Kerry, Graham and Lieberman are meeting tomorrow to discuss whether to produce an outline of their proposal during the two-week U.N. climate negotiations that start Monday in Copenhagen. But the three senators do not plan to release a full piece of legislation until early next year once they have won over additional co-sponsors.

When they do release their proposal, Lieberman insisted it would not venture into some of the alternative ideas that have recently gained traction on Capitol Hill, including a carbon tax or sector-specific limits only on power plants. “Personally, I don’t think there’s any chance of a carbon tax being this legislation,” Lieberman said.

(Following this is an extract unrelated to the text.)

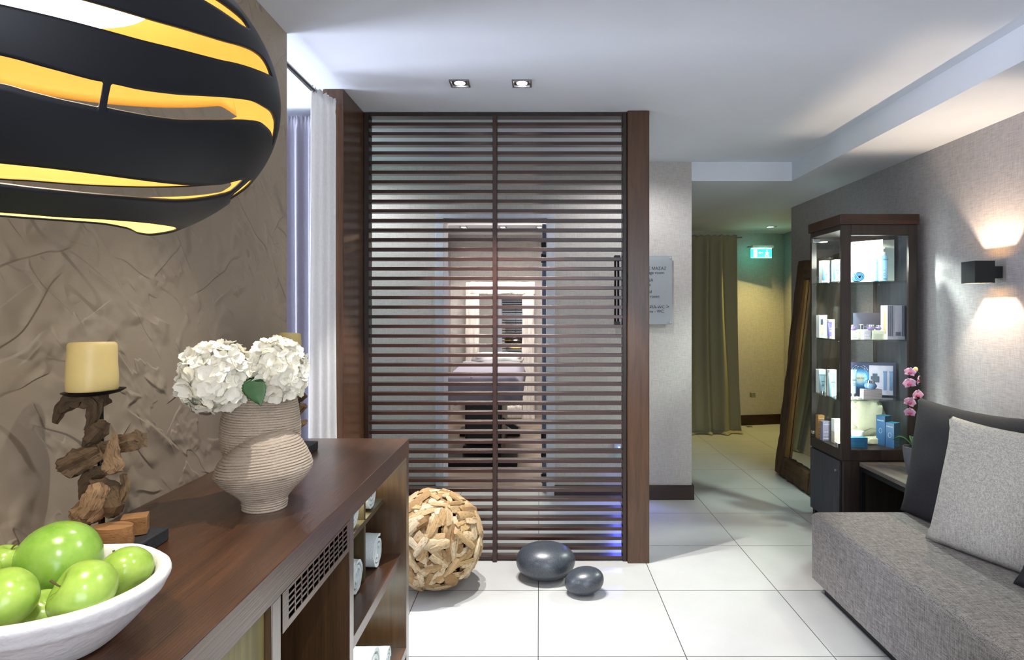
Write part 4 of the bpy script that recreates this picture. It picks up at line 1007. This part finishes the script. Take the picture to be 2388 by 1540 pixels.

Staff to Republican Sens. Richard Lugar of Indiana and George Voinovich of Ohio are researching the idea of greenhouse gas limits only for power plants, perhaps combined with other energy and environmental measures such as efficiency standards for buildings and stronger corporate average fuel economy standards for transportation.

But Lieberman said he remains focused on an economywide approach that covers major energy, transportation and manufacturing companies. “We are not” looking at the sector-specific approach, Lieberman said. “And I hope we don’t get to that because the most sensible way to start this is economywide.”


7 Responses to Graham says Obama has his back on climate bill

  1. caerbannog says:

    Technologically, clean coal is likely to be a non-starter (in this non-expert’s opinion), but politically, it may be necessary to throw some crumbs (or maybe even some bread crusts) at “clean coal” to get this whole initiative moving. If that’s what it takes, then so be it. Definitely the “sausage making” aspect of democracy at play here.

  2. Wes Rolley says:

    I guess that this is why RepAmerica had to run ads in S. Carolina supporting Graham from those who would purge him from the party.

  3. Leif says:

    “Graham says Obama has his back on climate bill” ??? So does that mean that Graham is now leading the charge on the Climate Action Bill and Obama is covering for HIM?

  4. Chris Winter says:

    “We need to get the business community more on board for acting now and more vocal about the consequences of inaction,” said Senator Graham.

    So what’s the latest on the national Chamber of Commerce? Any more defections because of their stance?

  5. Al says:

    I haven’t heard the phrase, “has his back”, before. Is this like, “has his backing”? i.e. Graham is backing Obama on the climate bill? The first paragraph implies the opposite, i.e. that Obama is backing Graham. Maybe if I followed U.S. politics it would be clearer to me, and is not worth a clarification, but I’m just asking anyway.

  6. Sameer says:


    The phrase ‘has his back’ means that Obama is willing to publicly support Graham in efforts to get a climate bill moving through the Senate. Obama’s backing is particularly important in light of the political pressure that Graham is facing from his own party (GOP) for supporting climate change averting legislation.

  7. “has his back” is a way of saying he won’t permit him to be blind-sided.

    Fighters surrounded by enemies will turn back to back to face their opponents (if they trust each other; of they have one another’s “back”). A very strong position to be in, with someone you trust.